Acho que está bem conseguido porque consigo ver ali o Mediterrâneo na coleção, através das cores, silhuetas, cortes, tecidos, mas também consigo ver ali um lado Gonçalo Peixoto, que era isso o mais importante. Acho que quando estamos a criar para outros temos que nos pôr um bocadinho no papel da marca e estudar a história, perceber as suas crenças, mas na verdade eu queria que tivesse um ADN muito duro, forte e vincado, e acho que conseguimos.
Que feedback tem recebido da parte da marca?

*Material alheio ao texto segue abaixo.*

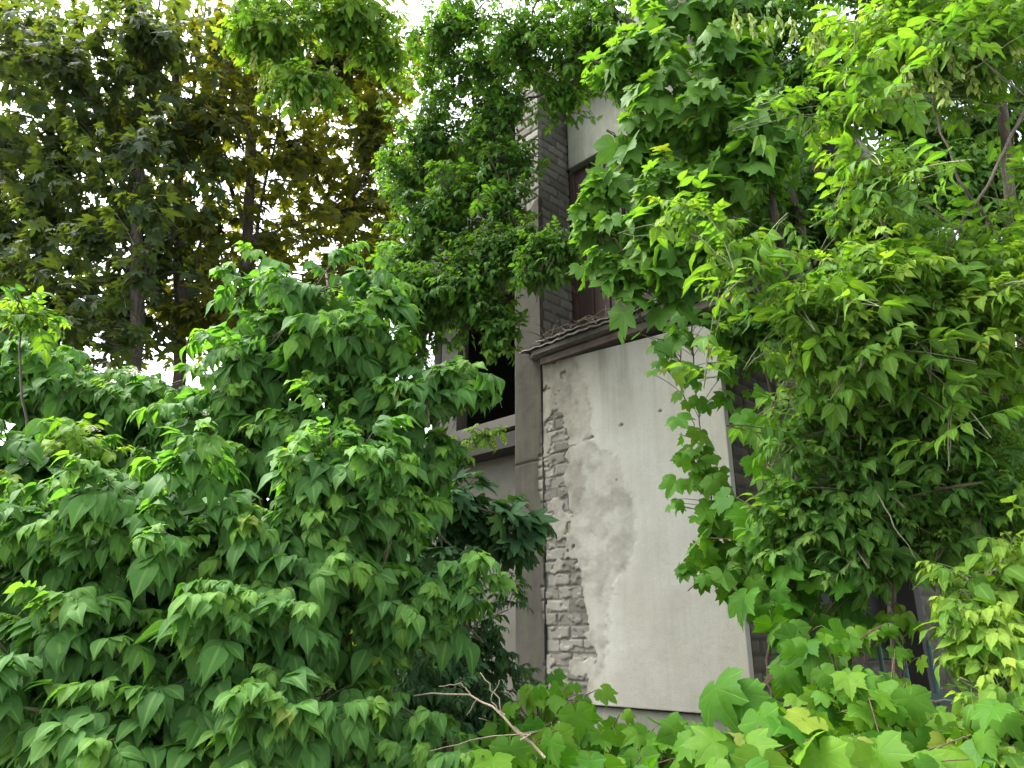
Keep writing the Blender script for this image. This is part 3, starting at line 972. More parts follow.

A Decenio com esta parceria queria entrar num mercado um bocadinho mais jovem, que é um mercado que eu sei que domino, que tenho muitas seguidoras e muitas compradoras nessa faixa etária, e eu pelo contrário ganhei uma faixa etária um bocadinho mais acima, mais ponderada, que também era importante para mim. Acho que isto foi uma win-win situation, foi bom para os dois, crescemos os dois. Costumo dizer isto a todos os meus amigos que têm marcas e todas as marcas que conheço: Acho mesmo que Portugal tem espaço para tudo, que há muitos tipos de compradores e somos todos muito diferentes uns dos outros, por isso não vejo como concorrência, mas como uma aliança. O que eu fiz para a Decenio são coisas que eu não teria na minha coleção, ou vice-versa.
Falámos sobre a presença do squad no evento, qual é o papel das redes sociais e deste squad na marca?
Eu costumo dizer que sou um designer das redes sociais. A marca começa há mais ou menos 10 anos, quando eu começo a criar, e a verdade é que eu usei as redes sociais como uma arma, como o meu aliado para começar a dar um pulo. A minha carreira nasce nas redes sociais, depois expande-se e sai, mas as redes sociais são o que me torna diferente dos outros designers. Nós temos um bocadinho a percepção, se olharmos atrás na história da moda em Portugal, que os designers são uma figura longínqua, que nunca conhecemos muito, nunca ouvimos falar muito ou eles nunca se dão muito a conhecer. Eu queria ser disruptivo nisso, queria aproximar as pessoas da marca, que as pessoas me pudessem dar o feedback diário, que eu pudesse perceber quais são as necessidades delas, como posso melhorar, que eu pudesse tornar-me um melhor designer. Este squad vem muito vincado à marca, que é assumido, porque eu acho que trago aquilo que elas querem usar, acho que entendo muito bem a mulher e isto é um trabalho que eu faço porque ouço muito a compradora, alio-me muito àquilo que a compradora me diz. Também se torna importante porque eu sou um dos primeiros a fazer isto dos squads em Portugal, não havia squads a assistir ao desfile, a usar a roupa do próprio desfile, isto era uma coisa que não se via em Portugal. Ou seja, vim tentar trazer aquilo que via lá fora, que consumia. É esta que eu acho que é a poção mágica para a marca.
Sente que essa estratégia é bem recebida em Portugal?
Sempre que fazia um desfile a Rita Pereira usava um look do próprio desfile. Lembro-me de nos primeiros anos todos os meus colegas de profissão dizerem: ‘mas isso não faz sentido nenhum, como é que estás a desperdiçar um look, como é que alguém já está a mostrar um look que tem de estar no segredo dos deuses’. Há meia dúzia de meses a Balenciaga fez isso com a Kim Kardashian e foi incrível, breathtaking. Eu disse: ‘faço isto há cinco anos em Portugal e ninguém acha que estou a fazer isto em condições’. Com o exemplo lá fora, a partir de agora é: ‘o Gonçalo é um génio, como é que ele fez isto’. Eu sempre acreditei que esta era a minha maior arma e por isso quando começo com o squad tenho a certeza que isto é visto como algo que é menos moda ou menos profissional, agora acho que todos eles tentam fazer a mesma coisa. Por isso é que acho que estou um bocadinho à frente.